There is a small stack of coins to my right, about 45 centimetres from me. I can't tell how much there is, but I'd say about 5 dollars in total. There is also a paper clip. It is about one centimetre long and is black. There is also a munted staple. It is there because the other day I went to staple a bunch of papers together but I didn't squeeze hard enough and the staple didn't go all the way through. I had to pull the staple out and try again, and I just tossed the munted staple onto the desk. And there it is there! It's still there!
There is also a handkerchief on the desk, behind the computer. It is blue. It is rectangular and made of cloth.
There is also a dirty cup to my left. I had a coffee and now it is empty.
There is also a receipt near the cup. Interesting, the receipt is from a week ago when I bought a packet of batteries.
In front of me there is a wall. The wall is a white-beige colour and has a slightly rough surface. The wall fills my field of vision, I must raise my head about 45 degrees above the horizontal plane in order to see the place where the wall meets the ceiling.
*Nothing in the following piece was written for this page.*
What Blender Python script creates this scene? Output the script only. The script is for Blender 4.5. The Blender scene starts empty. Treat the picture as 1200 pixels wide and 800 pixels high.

If I then rotate my head to the left by 45 degrees, I can see a point in which three planes intersect- the wall in front of me, the wall to my right, and the ceiling.
There is a dark shadows in that corner, because not much light reaches that point because the lights in this room are quite deeply embedded in the ceiling.
Behind me there is a chair. It is blue. It has a cushion on it, the purpose of the cushion is to provide support to the person who sits on it. On one of the armrests of the chair is a magazine.
On the floor in front of the chair there is an umbrella. It is also blue. It has a hook on it serving as a handle. I last used the umbrella a week ago. On that day it was raining and I thought that the umbrella would serve to keep me dry. In the end though, it stopped raining and I didn't need it.
THAT is how boring you are Robin Michael. Now do you understand what it's like?
he'll find new words in there, be sure...
<<My desk is made of wood. >>
Authenic wood? Apparently, you're living in the lap of luxury.
My tabletop (no desk here) is made of particleboard covered with wood-grained plastic. I'm lucky in one though -- the outer walls of this place are real plywood (not particleboard or strandboard).